By Michael Thompson

Just two days before it was slated to take effect, California’s controversial new law on mandatory arbitration agreements is in legal limbo. AB 51, signed by the Governor in October, would make it an unlawful employment practice for an employer to require employees or applicants to “waive any right, forum, or procedure for a violation of” the California Fair Employment and Housing Act (FEHA) or the Labor Code. In other words, employers could no longer force employees to sign arbitration agreements. (Arbitration agreements entered into prior to the New Year are not affected by AB 51.)

But on Monday, December 30, 2019, District Judge Kimberly J. Mueller of the Eastern District of California issued a temporary restraining order barring California’s Attorney General, Labor Commissioner, and other relevant officials from enforcing AB 51. The court found that a collection of business groups led by the U.S. Chamber of Commerce “have raised serious questions regarding whether the challenged statute is preempted by the Federal Arbitration Act as construed by the United States Supreme Court.”

Unless an appellate court intervenes, the TRO will remain in place while Judge Mueller considers a request by the plaintiffs for a preliminary injunction. The court set a January 10, 2020, hearing date on the preliminary injunction motion.

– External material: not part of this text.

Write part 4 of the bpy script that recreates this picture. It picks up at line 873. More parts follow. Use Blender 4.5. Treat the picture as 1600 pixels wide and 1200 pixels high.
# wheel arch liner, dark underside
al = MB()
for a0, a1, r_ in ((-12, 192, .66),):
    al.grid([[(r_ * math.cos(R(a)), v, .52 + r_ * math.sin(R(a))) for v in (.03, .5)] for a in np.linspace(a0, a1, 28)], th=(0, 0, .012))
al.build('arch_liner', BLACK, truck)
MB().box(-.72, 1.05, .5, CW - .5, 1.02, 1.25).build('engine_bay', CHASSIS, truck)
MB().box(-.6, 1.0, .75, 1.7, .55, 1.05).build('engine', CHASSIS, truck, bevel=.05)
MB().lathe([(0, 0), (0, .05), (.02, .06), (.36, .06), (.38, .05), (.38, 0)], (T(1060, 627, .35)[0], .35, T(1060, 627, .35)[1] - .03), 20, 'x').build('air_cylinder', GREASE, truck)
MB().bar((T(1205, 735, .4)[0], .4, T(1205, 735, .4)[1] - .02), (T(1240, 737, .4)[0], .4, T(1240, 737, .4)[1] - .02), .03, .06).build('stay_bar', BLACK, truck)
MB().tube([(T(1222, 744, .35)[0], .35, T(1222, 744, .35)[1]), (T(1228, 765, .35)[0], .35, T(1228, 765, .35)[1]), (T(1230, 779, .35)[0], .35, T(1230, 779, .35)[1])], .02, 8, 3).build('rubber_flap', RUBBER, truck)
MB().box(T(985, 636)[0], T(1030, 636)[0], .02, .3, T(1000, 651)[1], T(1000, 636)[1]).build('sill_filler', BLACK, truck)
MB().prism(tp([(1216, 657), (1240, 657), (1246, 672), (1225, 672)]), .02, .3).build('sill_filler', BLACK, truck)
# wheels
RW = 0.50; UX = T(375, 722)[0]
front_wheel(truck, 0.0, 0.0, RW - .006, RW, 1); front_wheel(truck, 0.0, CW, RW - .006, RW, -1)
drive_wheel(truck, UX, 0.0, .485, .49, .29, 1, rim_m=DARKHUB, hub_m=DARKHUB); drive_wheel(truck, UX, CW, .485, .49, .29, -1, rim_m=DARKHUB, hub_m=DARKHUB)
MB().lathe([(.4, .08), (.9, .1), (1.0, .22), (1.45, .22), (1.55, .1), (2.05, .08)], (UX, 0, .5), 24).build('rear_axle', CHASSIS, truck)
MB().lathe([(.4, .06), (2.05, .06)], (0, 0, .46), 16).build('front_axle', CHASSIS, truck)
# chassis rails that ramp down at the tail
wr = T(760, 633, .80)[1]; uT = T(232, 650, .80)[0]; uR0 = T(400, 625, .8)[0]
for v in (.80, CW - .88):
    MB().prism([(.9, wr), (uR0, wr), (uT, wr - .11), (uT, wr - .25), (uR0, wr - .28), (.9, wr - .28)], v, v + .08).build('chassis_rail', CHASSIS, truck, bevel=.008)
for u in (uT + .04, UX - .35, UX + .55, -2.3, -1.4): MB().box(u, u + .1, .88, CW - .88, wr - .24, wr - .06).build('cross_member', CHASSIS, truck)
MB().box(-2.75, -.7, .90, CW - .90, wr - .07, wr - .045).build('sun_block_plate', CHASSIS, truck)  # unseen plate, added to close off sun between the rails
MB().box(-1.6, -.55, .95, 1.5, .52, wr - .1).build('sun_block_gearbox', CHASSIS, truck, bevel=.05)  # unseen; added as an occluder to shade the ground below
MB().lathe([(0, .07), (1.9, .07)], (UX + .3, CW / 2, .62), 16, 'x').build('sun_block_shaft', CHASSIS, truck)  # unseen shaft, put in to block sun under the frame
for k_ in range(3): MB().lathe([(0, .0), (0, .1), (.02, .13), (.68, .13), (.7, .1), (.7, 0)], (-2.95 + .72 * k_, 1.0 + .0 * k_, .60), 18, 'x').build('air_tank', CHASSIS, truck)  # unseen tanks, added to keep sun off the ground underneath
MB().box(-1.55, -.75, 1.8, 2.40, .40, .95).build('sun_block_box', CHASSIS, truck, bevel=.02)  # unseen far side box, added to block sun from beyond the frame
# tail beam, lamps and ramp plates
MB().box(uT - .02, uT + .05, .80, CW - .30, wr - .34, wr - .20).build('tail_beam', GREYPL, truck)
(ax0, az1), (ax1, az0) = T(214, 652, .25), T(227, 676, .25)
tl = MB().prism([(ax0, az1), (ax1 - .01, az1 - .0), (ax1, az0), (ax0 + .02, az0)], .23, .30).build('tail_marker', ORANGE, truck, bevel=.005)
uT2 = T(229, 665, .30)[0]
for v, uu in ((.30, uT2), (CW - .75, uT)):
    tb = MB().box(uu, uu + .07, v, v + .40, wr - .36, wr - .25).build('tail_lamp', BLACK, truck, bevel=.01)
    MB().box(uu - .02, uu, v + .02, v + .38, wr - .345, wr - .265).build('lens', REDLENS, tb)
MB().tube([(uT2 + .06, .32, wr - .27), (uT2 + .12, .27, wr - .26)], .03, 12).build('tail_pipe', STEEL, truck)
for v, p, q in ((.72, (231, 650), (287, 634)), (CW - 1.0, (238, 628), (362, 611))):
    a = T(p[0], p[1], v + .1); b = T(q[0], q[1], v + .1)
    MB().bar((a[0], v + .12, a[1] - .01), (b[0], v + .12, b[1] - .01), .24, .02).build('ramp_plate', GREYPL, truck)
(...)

Ultimately, we can expect the parties to continue this fight all the way to the United States Supreme Court. This will be the latest chapter in a years-long tug-of-war over the use of arbitration agreements by employers in California.  Various California courts and legislators have sought to restrict employer efforts to remove employment claims from court to private arbitration. The US Supreme Court, meanwhile, has struck down various restrictions on arbitration agreements as being inconsistent with the favorable view of arbitration expressed by the Federal Arbitration Act.

So what do employers do in the meantime? Can you mandate arbitration agreements until further notice?

Even with California officials currently barred from enforcing AB 51, there is some potential risk to employers if AB 51 ultimately survives this court challenge. This is because AB 51 gives an employee a private right of action against an employer who forces the employee to sign an arbitration agreement or retaliates against the employee for refusing to do so. Employers who wish to implement or maintain mandatory arbitration policies should consult counsel and track developments in this litigation through the district court, the Ninth Circuit, and the US Supreme Court.

Alternatively, voluntary arbitration agreements will remain legal regardless of AB 51’s fate. Because plaintiff attorneys frequently challenge arbitration agreements on various fairness grounds, voluntary arbitration agreements have the added benefit of being easier for employers to enforce in court.